** BEGIN **
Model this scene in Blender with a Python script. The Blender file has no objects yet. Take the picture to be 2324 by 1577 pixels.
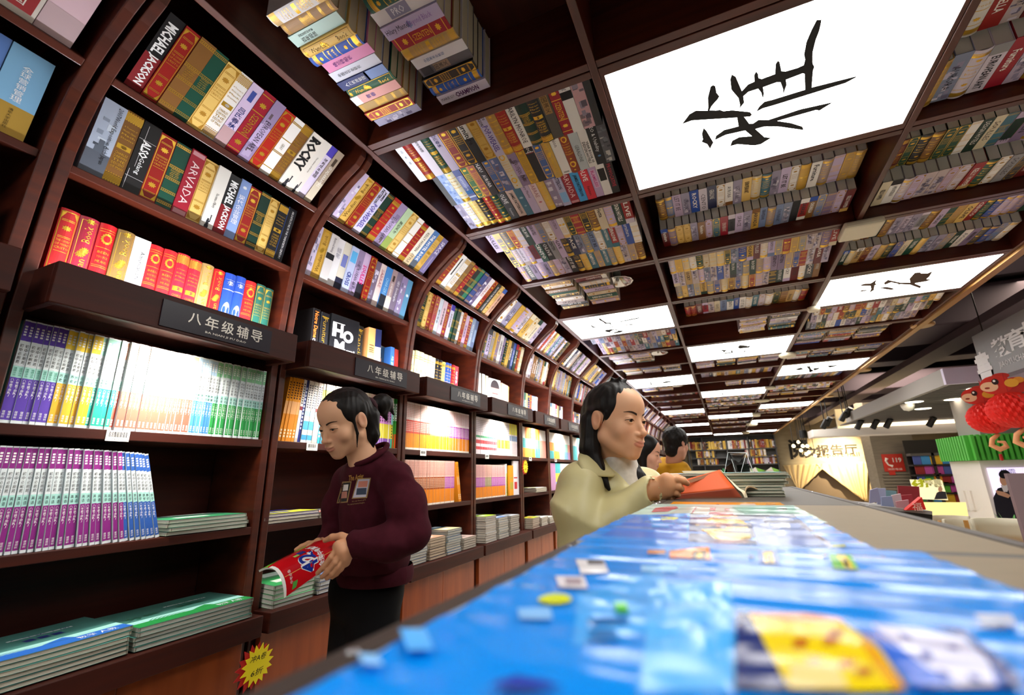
import bpy, bmesh, math, random
from math import sin, cos, pi, sqrt, radians, atan2
from mathutils import Vector, Matrix
SC = bpy.context.scene
COL = SC.collection
ZC = 1.30                      # the camera's height above the floor
# ------------------------------------------------------------------ camera, world, light, exposure
F_PX = 1040.9
YAW, PITCH, ROLL = radians(-23.870), radians(15.409), radians(-1.0737)
_f = Vector((sin(YAW)*cos(PITCH), cos(YAW)*cos(PITCH), sin(PITCH)))
_r = Vector((cos(YAW), -sin(YAW), 0)); _u = _r.cross(_f)
RIGHT = cos(ROLL)*_r + sin(ROLL)*_u
UP = -sin(ROLL)*_r + cos(ROLL)*_u
FWD = _f
cam = bpy.data.cameras.new('camera'); camo = bpy.data.objects.new('camera', cam); COL.objects.link(camo)
cam.sensor_width = 36; cam.lens = F_PX/2324*36; cam.clip_start = 0.01; cam.clip_end = 100
camo.matrix_world = Matrix(((RIGHT.x, UP.x, -FWD.x, 0), (RIGHT.y, UP.y, -FWD.y, 0), (RIGHT.z, UP.z, -FWD.z, ZC), (0, 0, 0, 1)))
cam.dof.use_dof = True; cam.dof.focus_distance = 1.75; cam.dof.aperture_fstop = 3.6
SC.camera = camo
SC.view_settings.view_transform = 'Standard'; SC.view_settings.look = 'None'
SC.view_settings.gamma = 1; SC.view_settings.use_curve_mapping = False
SC.view_settings.exposure = 0.2
SC.cycles.max_bounces = 8; SC.cycles.diffuse_bounces = 4; SC.cycles.glossy_bounces = 3; SC.cycles.transmission_bounces = 6
SC.cycles.sample_clamp_indirect = 6.0; SC.cycles.caustics_reflective = False; SC.cycles.caustics_refractive = False
W = bpy.data.worlds.new('world'); SC.world = W; W.use_nodes = True
W.node_tree.nodes['Background'].inputs[0].default_value = (1.0, 0.93, 0.86, 1); W.node_tree.nodes['Background'].inputs[1].default_value = 0.05
def area(name, loc, size, power, col, target=None, size_y=None, spread=pi):
    l = bpy.data.lights.new(name, 'AREA'); l.energy = power; l.color = col; l.size = size; l.spread = spread
    if size_y: l.shape = 'RECTANGLE'; l.size_y = size_y
    o = bpy.data.objects.new(name, l); COL.objects.link(o); o.location = loc
    d = (Vector(target) if target else Vector(loc)+Vector((0, 0, -1)))-Vector(loc)
    o.rotation_euler = d.to_track_quat('-Z', 'Y').to_euler()
    return o
PANEL = 12.0                    # radiance of the ceiling light boxes
# shop ceiling downlights over the open floor to the right of the book ceiling
for _x, _y, _p in ((4.0, 3.0, 70), (4.5, 7.5, 110), (4.0, 12.5, 130), (3.6, 17.5, 110)):
    area('downlight', (_x, _y, 3.55), 1.6, _p, (1.0, 0.84, 0.66))

# ------------------------------------------------------------------ helpers
def lin(h):
    if isinstance(h, str):
        h = h.lstrip('#'); c = [int(h[i:i+2], 16)/255 for i in (0, 2, 4)]
        return tuple(x/12.92 if x <= .04045 else ((x+.055)/1.055)**2.4 for x in c)
    return h
MATS = {}
def mat(name, color='#808080', rough=.5, metal=0, emit=0, coat=0, spec=.5, attr=False, trans=0, alpha=1, noise=None, bump=0, sheen=0, sss=0, ior=1.45):
    if name in MATS: return MATS[name]
    m = bpy.data.materials.new(name); m.use_nodes = True; nt = m.node_tree; b = nt.nodes['Principled BSDF']
    c = lin(color); b.inputs['Base Color'].default_value = (*c, 1); b.inputs['Roughness'].default_value = rough
    b.inputs['Metallic'].default_value = metal; b.inputs['Coat Weight'].default_value = coat; b.inputs['Coat Roughness'].default_value = .12
    b.inputs['Specular IOR Level'].default_value = spec; b.inputs['IOR'].default_value = ior
    b.inputs['Transmission Weight'].default_value = trans; b.inputs['Alpha'].default_value = alpha
    if sheen: b.inputs['Sheen Weight'].default_value = sheen
    if sss: b.inputs['Subsurface Weight'].default_value = sss; b.inputs['Subsurface Radius'].default_value = (.012, .005, .003); b.inputs['Subsurface Scale'].default_value = 1
    if emit: b.inputs['Emission Color'].default_value = (*c, 1); b.inputs['Emission Strength'].default_value = emit
    src = None
    if attr:
        a = nt.nodes.new('ShaderNodeAttribute'); a.attribute_name = 'Col'; src = a.outputs['Color']
        nt.links.new(src, b.inputs['Base Color'])
    if noise:
        col2, scale, detail, stretch = noise
        tc = nt.nodes.new('ShaderNodeTexCoord'); mp = nt.nodes.new('ShaderNodeMapping'); mp.inputs['Scale'].default_value = stretch
        n = nt.nodes.new('ShaderNodeTexNoise'); n.inputs['Scale'].default_value = scale; n.inputs['Detail'].default_value = detail
        nt.links.new(tc.outputs['Object'], mp.inputs['Vector']); nt.links.new(mp.outputs['Vector'], n.inputs['Vector'])
        r = nt.nodes.new('ShaderNodeValToRGB'); r.color_ramp.elements[0].position = .34; r.color_ramp.elements[1].position = .68
        r.color_ramp.elements[0].color = (*c, 1); r.color_ramp.elements[1].color = (*lin(col2), 1)
        nt.links.new(n.outputs['Fac'], r.inputs['Fac'])
        if not attr: nt.links.new(r.outputs['Color'], b.inputs['Base Color'])
        if bump:
            bp = nt.nodes.new('ShaderNodeBump'); bp.inputs['Strength'].default_value = bump; bp.inputs['Distance'].default_value = .002
            nt.links.new(n.outputs['Fac'], bp.inputs['Height']); nt.links.new(bp.outputs['Normal'], b.inputs['Normal'])
    MATS[name] = m; return m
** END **
EXERCISE REQUIREMENTS — Transcribe all the lines above exactly, apart from the pictures.

WORKED ANSWER —
Model this scene in Blender with a Python script. The Blender file has no objects yet. Take the picture to be 2324 by 1577 pixels.
import bpy, bmesh, math, random
from math import sin, cos, pi, sqrt, radians, atan2
from mathutils import Vector, Matrix
SC = bpy.context.scene
COL = SC.collection
ZC = 1.30                      # the camera's height above the floor
# ------------------------------------------------------------------ camera, world, light, exposure
F_PX = 1040.9
YAW, PITCH, ROLL = radians(-23.870), radians(15.409), radians(-1.0737)
_f = Vector((sin(YAW)*cos(PITCH), cos(YAW)*cos(PITCH), sin(PITCH)))
_r = Vector((cos(YAW), -sin(YAW), 0)); _u = _r.cross(_f)
RIGHT = cos(ROLL)*_r + sin(ROLL)*_u
UP = -sin(ROLL)*_r + cos(ROLL)*_u
FWD = _f
cam = bpy.data.cameras.new('camera'); camo = bpy.data.objects.new('camera', cam); COL.objects.link(camo)
cam.sensor_width = 36; cam.lens = F_PX/2324*36; cam.clip_start = 0.01; cam.clip_end = 100
camo.matrix_world = Matrix(((RIGHT.x, UP.x, -FWD.x, 0), (RIGHT.y, UP.y, -FWD.y, 0), (RIGHT.z, UP.z, -FWD.z, ZC), (0, 0, 0, 1)))
cam.dof.use_dof = True; cam.dof.focus_distance = 1.75; cam.dof.aperture_fstop = 3.6
SC.camera = camo
SC.view_settings.view_transform = 'Standard'; SC.view_settings.look = 'None'
SC.view_settings.gamma = 1; SC.view_settings.use_curve_mapping = False
SC.view_settings.exposure = 0.2
SC.cycles.max_bounces = 8; SC.cycles.diffuse_bounces = 4; SC.cycles.glossy_bounces = 3; SC.cycles.transmission_bounces = 6
SC.cycles.sample_clamp_indirect = 6.0; SC.cycles.caustics_reflective = False; SC.cycles.caustics_refractive = False
W = bpy.data.worlds.new('world'); SC.world = W; W.use_nodes = True
W.node_tree.nodes['Background'].inputs[0].default_value = (1.0, 0.93, 0.86, 1); W.node_tree.nodes['Background'].inputs[1].default_value = 0.05
def area(name, loc, size, power, col, target=None, size_y=None, spread=pi):
    l = bpy.data.lights.new(name, 'AREA'); l.energy = power; l.color = col; l.size = size; l.spread = spread
    if size_y: l.shape = 'RECTANGLE'; l.size_y = size_y
    o = bpy.data.objects.new(name, l); COL.objects.link(o); o.location = loc
    d = (Vector(target) if target else Vector(loc)+Vector((0, 0, -1)))-Vector(loc)
    o.rotation_euler = d.to_track_quat('-Z', 'Y').to_euler()
    return o
PANEL = 12.0                    # radiance of the ceiling light boxes
# shop ceiling downlights over the open floor to the right of the book ceiling
for _x, _y, _p in ((4.0, 3.0, 70), (4.5, 7.5, 110), (4.0, 12.5, 130), (3.6, 17.5, 110)):
    area('downlight', (_x, _y, 3.55), 1.6, _p, (1.0, 0.84, 0.66))

# ------------------------------------------------------------------ helpers
def lin(h):
    if isinstance(h, str):
        h = h.lstrip('#'); c = [int(h[i:i+2], 16)/255 for i in (0, 2, 4)]
        return tuple(x/12.92 if x <= .04045 else ((x+.055)/1.055)**2.4 for x in c)
    return h
MATS = {}
def mat(name, color='#808080', rough=.5, metal=0, emit=0, coat=0, spec=.5, attr=False, trans=0, alpha=1, noise=None, bump=0, sheen=0, sss=0, ior=1.45):
    if name in MATS: return MATS[name]
    m = bpy.data.materials.new(name); m.use_nodes = True; nt = m.node_tree; b = nt.nodes['Principled BSDF']
    c = lin(color); b.inputs['Base Color'].default_value = (*c, 1); b.inputs['Roughness'].default_value = rough
    b.inputs['Metallic'].default_value = metal; b.inputs['Coat Weight'].default_value = coat; b.inputs['Coat Roughness'].default_value = .12
    b.inputs['Specular IOR Level'].default_value = spec; b.inputs['IOR'].default_value = ior
    b.inputs['Transmission Weight'].default_value = trans; b.inputs['Alpha'].default_value = alpha
    if sheen: b.inputs['Sheen Weight'].default_value = sheen
    if sss: b.inputs['Subsurface Weight'].default_value = sss; b.inputs['Subsurface Radius'].default_value = (.012, .005, .003); b.inputs['Subsurface Scale'].default_value = 1
    if emit: b.inputs['Emission Color'].default_value = (*c, 1); b.inputs['Emission Strength'].default_value = emit
    src = None
    if attr:
        a = nt.nodes.new('ShaderNodeAttribute'); a.attribute_name = 'Col'; src = a.outputs['Color']
        nt.links.new(src, b.inputs['Base Color'])
    if noise:
        col2, scale, detail, stretch = noise
        tc = nt.nodes.new('ShaderNodeTexCoord'); mp = nt.nodes.new('ShaderNodeMapping'); mp.inputs['Scale'].default_value = stretch
        n = nt.nodes.new('ShaderNodeTexNoise'); n.inputs['Scale'].default_value = scale; n.inputs['Detail'].default_value = detail
        nt.links.new(tc.outputs['Object'], mp.inputs['Vector']); nt.links.new(mp.outputs['Vector'], n.inputs['Vector'])
        r = nt.nodes.new('ShaderNodeValToRGB'); r.color_ramp.elements[0].position = .34; r.color_ramp.elements[1].position = .68
        r.color_ramp.elements[0].color = (*c, 1); r.color_ramp.elements[1].color = (*lin(col2), 1)
        nt.links.new(n.outputs['Fac'], r.inputs['Fac'])
        if not attr: nt.links.new(r.outputs['Color'], b.inputs['Base Color'])
        if bump:
            bp = nt.nodes.new('ShaderNodeBump'); bp.inputs['Strength'].default_value = bump; bp.inputs['Distance'].default_value = .002
            nt.links.new(n.outputs['Fac'], bp.inputs['Height']); nt.links.new(bp.outputs['Normal'], b.inputs['Normal'])
    MATS[name] = m; return m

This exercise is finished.